[begin DATA LINES]

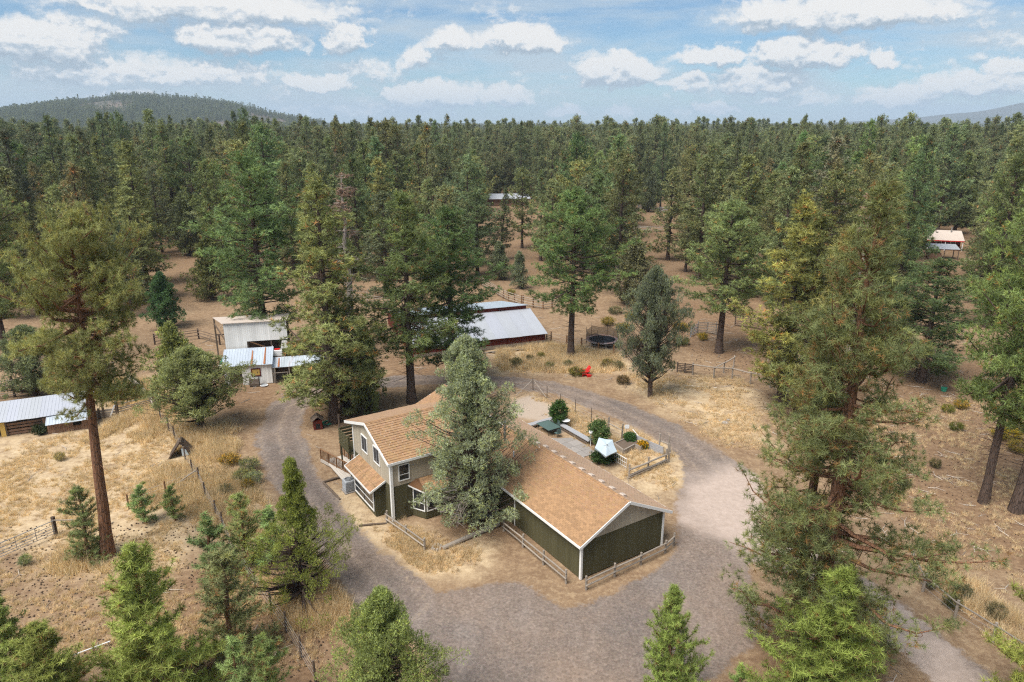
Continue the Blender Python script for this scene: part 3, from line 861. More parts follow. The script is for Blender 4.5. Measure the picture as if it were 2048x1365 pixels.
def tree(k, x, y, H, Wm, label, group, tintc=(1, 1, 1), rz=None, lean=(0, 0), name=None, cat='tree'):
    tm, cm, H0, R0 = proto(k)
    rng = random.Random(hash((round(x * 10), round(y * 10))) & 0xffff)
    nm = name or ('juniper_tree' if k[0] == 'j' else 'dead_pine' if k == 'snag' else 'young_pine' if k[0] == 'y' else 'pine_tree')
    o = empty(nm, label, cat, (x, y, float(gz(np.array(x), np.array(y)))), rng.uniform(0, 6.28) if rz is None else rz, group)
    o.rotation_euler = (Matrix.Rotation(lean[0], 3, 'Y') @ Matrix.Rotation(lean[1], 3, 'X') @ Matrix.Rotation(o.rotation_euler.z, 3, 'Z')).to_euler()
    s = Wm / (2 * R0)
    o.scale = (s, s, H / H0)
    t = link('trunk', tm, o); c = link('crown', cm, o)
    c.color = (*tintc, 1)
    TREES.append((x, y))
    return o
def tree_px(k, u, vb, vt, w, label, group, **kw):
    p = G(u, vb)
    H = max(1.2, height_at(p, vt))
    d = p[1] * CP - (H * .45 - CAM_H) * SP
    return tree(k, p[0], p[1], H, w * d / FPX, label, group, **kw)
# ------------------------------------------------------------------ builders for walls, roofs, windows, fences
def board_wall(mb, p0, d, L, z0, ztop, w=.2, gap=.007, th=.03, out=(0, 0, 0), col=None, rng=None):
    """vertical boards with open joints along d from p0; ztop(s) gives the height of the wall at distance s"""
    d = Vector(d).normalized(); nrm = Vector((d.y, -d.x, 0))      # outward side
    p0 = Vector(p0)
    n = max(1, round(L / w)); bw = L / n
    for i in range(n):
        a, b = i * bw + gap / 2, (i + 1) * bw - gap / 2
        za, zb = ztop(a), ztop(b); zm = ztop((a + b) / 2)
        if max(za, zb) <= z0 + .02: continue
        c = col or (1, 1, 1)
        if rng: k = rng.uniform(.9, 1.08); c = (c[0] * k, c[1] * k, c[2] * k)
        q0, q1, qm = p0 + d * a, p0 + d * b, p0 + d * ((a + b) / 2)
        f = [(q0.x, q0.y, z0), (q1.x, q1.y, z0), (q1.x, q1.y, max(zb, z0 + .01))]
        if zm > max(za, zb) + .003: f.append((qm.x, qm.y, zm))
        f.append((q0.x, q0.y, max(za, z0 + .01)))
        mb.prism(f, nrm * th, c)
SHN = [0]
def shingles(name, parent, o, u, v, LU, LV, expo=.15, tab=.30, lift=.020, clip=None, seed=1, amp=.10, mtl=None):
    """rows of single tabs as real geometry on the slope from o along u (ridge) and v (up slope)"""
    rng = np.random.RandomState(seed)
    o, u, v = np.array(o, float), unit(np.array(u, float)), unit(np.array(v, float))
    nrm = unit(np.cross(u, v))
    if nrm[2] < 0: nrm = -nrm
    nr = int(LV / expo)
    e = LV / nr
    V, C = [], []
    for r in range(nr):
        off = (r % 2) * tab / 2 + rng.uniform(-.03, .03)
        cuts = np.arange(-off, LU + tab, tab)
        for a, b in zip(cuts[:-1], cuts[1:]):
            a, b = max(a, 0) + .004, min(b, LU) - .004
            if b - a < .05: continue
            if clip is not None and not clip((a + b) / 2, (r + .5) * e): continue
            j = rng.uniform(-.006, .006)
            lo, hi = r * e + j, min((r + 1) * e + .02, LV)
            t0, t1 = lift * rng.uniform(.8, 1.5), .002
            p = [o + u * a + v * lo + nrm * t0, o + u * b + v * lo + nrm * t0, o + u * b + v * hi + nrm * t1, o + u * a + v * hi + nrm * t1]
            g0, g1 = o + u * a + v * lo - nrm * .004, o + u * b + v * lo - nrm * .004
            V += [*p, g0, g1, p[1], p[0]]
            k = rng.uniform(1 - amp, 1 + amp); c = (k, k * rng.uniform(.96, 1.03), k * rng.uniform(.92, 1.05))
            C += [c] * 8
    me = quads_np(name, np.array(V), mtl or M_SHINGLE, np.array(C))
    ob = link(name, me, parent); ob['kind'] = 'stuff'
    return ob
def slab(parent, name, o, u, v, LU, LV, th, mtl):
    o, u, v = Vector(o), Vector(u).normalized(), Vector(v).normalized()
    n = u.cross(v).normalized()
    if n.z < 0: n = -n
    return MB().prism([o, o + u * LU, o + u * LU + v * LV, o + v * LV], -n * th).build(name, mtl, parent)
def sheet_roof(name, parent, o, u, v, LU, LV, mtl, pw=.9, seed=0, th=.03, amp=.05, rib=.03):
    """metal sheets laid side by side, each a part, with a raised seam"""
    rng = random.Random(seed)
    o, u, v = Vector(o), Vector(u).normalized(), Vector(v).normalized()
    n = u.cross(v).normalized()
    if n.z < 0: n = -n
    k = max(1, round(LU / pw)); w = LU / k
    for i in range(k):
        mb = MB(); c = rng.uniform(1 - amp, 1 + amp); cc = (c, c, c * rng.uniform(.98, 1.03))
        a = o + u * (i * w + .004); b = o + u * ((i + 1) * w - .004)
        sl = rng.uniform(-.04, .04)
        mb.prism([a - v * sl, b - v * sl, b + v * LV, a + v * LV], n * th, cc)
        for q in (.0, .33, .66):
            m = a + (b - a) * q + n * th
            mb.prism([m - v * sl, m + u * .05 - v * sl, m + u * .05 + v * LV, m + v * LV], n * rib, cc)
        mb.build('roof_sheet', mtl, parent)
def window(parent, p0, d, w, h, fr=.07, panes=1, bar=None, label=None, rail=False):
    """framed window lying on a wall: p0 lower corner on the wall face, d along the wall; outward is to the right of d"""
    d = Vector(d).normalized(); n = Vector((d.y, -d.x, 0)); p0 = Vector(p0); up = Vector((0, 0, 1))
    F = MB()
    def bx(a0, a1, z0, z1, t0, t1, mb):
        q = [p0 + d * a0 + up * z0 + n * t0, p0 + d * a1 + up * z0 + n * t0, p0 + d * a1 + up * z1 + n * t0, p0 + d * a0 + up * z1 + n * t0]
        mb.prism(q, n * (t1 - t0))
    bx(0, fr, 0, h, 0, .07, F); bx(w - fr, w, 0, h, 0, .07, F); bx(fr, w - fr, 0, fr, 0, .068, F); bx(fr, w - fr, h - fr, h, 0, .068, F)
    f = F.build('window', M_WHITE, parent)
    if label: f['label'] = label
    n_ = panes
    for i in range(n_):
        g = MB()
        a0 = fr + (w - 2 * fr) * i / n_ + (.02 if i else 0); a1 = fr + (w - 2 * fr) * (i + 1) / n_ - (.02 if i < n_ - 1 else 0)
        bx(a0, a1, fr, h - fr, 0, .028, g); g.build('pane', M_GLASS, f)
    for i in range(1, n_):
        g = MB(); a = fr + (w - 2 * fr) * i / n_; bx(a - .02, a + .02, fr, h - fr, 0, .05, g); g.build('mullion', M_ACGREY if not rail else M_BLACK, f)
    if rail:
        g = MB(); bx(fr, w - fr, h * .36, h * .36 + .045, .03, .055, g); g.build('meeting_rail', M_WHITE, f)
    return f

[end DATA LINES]

### WHAT THIS TASK INVOLVES
Reproduce every line above as written, skipping pictures.

### WRITTEN ANSWER
Continue the Blender Python script for this scene: part 3, from line 861. More parts follow. The script is for Blender 4.5. Measure the picture as if it were 2048x1365 pixels.
def tree(k, x, y, H, Wm, label, group, tintc=(1, 1, 1), rz=None, lean=(0, 0), name=None, cat='tree'):
    tm, cm, H0, R0 = proto(k)
    rng = random.Random(hash((round(x * 10), round(y * 10))) & 0xffff)
    nm = name or ('juniper_tree' if k[0] == 'j' else 'dead_pine' if k == 'snag' else 'young_pine' if k[0] == 'y' else 'pine_tree')
    o = empty(nm, label, cat, (x, y, float(gz(np.array(x), np.array(y)))), rng.uniform(0, 6.28) if rz is None else rz, group)
    o.rotation_euler = (Matrix.Rotation(lean[0], 3, 'Y') @ Matrix.Rotation(lean[1], 3, 'X') @ Matrix.Rotation(o.rotation_euler.z, 3, 'Z')).to_euler()
    s = Wm / (2 * R0)
    o.scale = (s, s, H / H0)
    t = link('trunk', tm, o); c = link('crown', cm, o)
    c.color = (*tintc, 1)
    TREES.append((x, y))
    return o
def tree_px(k, u, vb, vt, w, label, group, **kw):
    p = G(u, vb)
    H = max(1.2, height_at(p, vt))
    d = p[1] * CP - (H * .45 - CAM_H) * SP
    return tree(k, p[0], p[1], H, w * d / FPX, label, group, **kw)
# ------------------------------------------------------------------ builders for walls, roofs, windows, fences
def board_wall(mb, p0, d, L, z0, ztop, w=.2, gap=.007, th=.03, out=(0, 0, 0), col=None, rng=None):
    """vertical boards with open joints along d from p0; ztop(s) gives the height of the wall at distance s"""
    d = Vector(d).normalized(); nrm = Vector((d.y, -d.x, 0))      # outward side
    p0 = Vector(p0)
    n = max(1, round(L / w)); bw = L / n
    for i in range(n):
        a, b = i * bw + gap / 2, (i + 1) * bw - gap / 2
        za, zb = ztop(a), ztop(b); zm = ztop((a + b) / 2)
        if max(za, zb) <= z0 + .02: continue
        c = col or (1, 1, 1)
        if rng: k = rng.uniform(.9, 1.08); c = (c[0] * k, c[1] * k, c[2] * k)
        q0, q1, qm = p0 + d * a, p0 + d * b, p0 + d * ((a + b) / 2)
        f = [(q0.x, q0.y, z0), (q1.x, q1.y, z0), (q1.x, q1.y, max(zb, z0 + .01))]
        if zm > max(za, zb) + .003: f.append((qm.x, qm.y, zm))
        f.append((q0.x, q0.y, max(za, z0 + .01)))
        mb.prism(f, nrm * th, c)
SHN = [0]
def shingles(name, parent, o, u, v, LU, LV, expo=.15, tab=.30, lift=.020, clip=None, seed=1, amp=.10, mtl=None):
    """rows of single tabs as real geometry on the slope from o along u (ridge) and v (up slope)"""
    rng = np.random.RandomState(seed)
    o, u, v = np.array(o, float), unit(np.array(u, float)), unit(np.array(v, float))
    nrm = unit(np.cross(u, v))
    if nrm[2] < 0: nrm = -nrm
    nr = int(LV / expo)
    e = LV / nr
    V, C = [], []
    for r in range(nr):
        off = (r % 2) * tab / 2 + rng.uniform(-.03, .03)
        cuts = np.arange(-off, LU + tab, tab)
        for a, b in zip(cuts[:-1], cuts[1:]):
            a, b = max(a, 0) + .004, min(b, LU) - .004
            if b - a < .05: continue
            if clip is not None and not clip((a + b) / 2, (r + .5) * e): continue
            j = rng.uniform(-.006, .006)
            lo, hi = r * e + j, min((r + 1) * e + .02, LV)
            t0, t1 = lift * rng.uniform(.8, 1.5), .002
            p = [o + u * a + v * lo + nrm * t0, o + u * b + v * lo + nrm * t0, o + u * b + v * hi + nrm * t1, o + u * a + v * hi + nrm * t1]
            g0, g1 = o + u * a + v * lo - nrm * .004, o + u * b + v * lo - nrm * .004
            V += [*p, g0, g1, p[1], p[0]]
            k = rng.uniform(1 - amp, 1 + amp); c = (k, k * rng.uniform(.96, 1.03), k * rng.uniform(.92, 1.05))
            C += [c] * 8
    me = quads_np(name, np.array(V), mtl or M_SHINGLE, np.array(C))
    ob = link(name, me, parent); ob['kind'] = 'stuff'
    return ob
def slab(parent, name, o, u, v, LU, LV, th, mtl):
    o, u, v = Vector(o), Vector(u).normalized(), Vector(v).normalized()
    n = u.cross(v).normalized()
    if n.z < 0: n = -n
    return MB().prism([o, o + u * LU, o + u * LU + v * LV, o + v * LV], -n * th).build(name, mtl, parent)
def sheet_roof(name, parent, o, u, v, LU, LV, mtl, pw=.9, seed=0, th=.03, amp=.05, rib=.03):
    """metal sheets laid side by side, each a part, with a raised seam"""
    rng = random.Random(seed)
    o, u, v = Vector(o), Vector(u).normalized(), Vector(v).normalized()
    n = u.cross(v).normalized()
    if n.z < 0: n = -n
    k = max(1, round(LU / pw)); w = LU / k
    for i in range(k):
        mb = MB(); c = rng.uniform(1 - amp, 1 + amp); cc = (c, c, c * rng.uniform(.98, 1.03))
        a = o + u * (i * w + .004); b = o + u * ((i + 1) * w - .004)
        sl = rng.uniform(-.04, .04)
        mb.prism([a - v * sl, b - v * sl, b + v * LV, a + v * LV], n * th, cc)
        for q in (.0, .33, .66):
            m = a + (b - a) * q + n * th
            mb.prism([m - v * sl, m + u * .05 - v * sl, m + u * .05 + v * LV, m + v * LV], n * rib, cc)
        mb.build('roof_sheet', mtl, parent)
def window(parent, p0, d, w, h, fr=.07, panes=1, bar=None, label=None, rail=False):
    """framed window lying on a wall: p0 lower corner on the wall face, d along the wall; outward is to the right of d"""
    d = Vector(d).normalized(); n = Vector((d.y, -d.x, 0)); p0 = Vector(p0); up = Vector((0, 0, 1))
    F = MB()
    def bx(a0, a1, z0, z1, t0, t1, mb):
        q = [p0 + d * a0 + up * z0 + n * t0, p0 + d * a1 + up * z0 + n * t0, p0 + d * a1 + up * z1 + n * t0, p0 + d * a0 + up * z1 + n * t0]
        mb.prism(q, n * (t1 - t0))
    bx(0, fr, 0, h, 0, .07, F); bx(w - fr, w, 0, h, 0, .07, F); bx(fr, w - fr, 0, fr, 0, .068, F); bx(fr, w - fr, h - fr, h, 0, .068, F)
    f = F.build('window', M_WHITE, parent)
    if label: f['label'] = label
    n_ = panes
    for i in range(n_):
        g = MB()
        a0 = fr + (w - 2 * fr) * i / n_ + (.02 if i else 0); a1 = fr + (w - 2 * fr) * (i + 1) / n_ - (.02 if i < n_ - 1 else 0)
        bx(a0, a1, fr, h - fr, 0, .028, g); g.build('pane', M_GLASS, f)
    for i in range(1, n_):
        g = MB(); a = fr + (w - 2 * fr) * i / n_; bx(a - .02, a + .02, fr, h - fr, 0, .05, g); g.build('mullion', M_ACGREY if not rail else M_BLACK, f)
    if rail:
        g = MB(); bx(fr, w - fr, h * .36, h * .36 + .045, .03, .055, g); g.build('meeting_rail', M_WHITE, f)
    return f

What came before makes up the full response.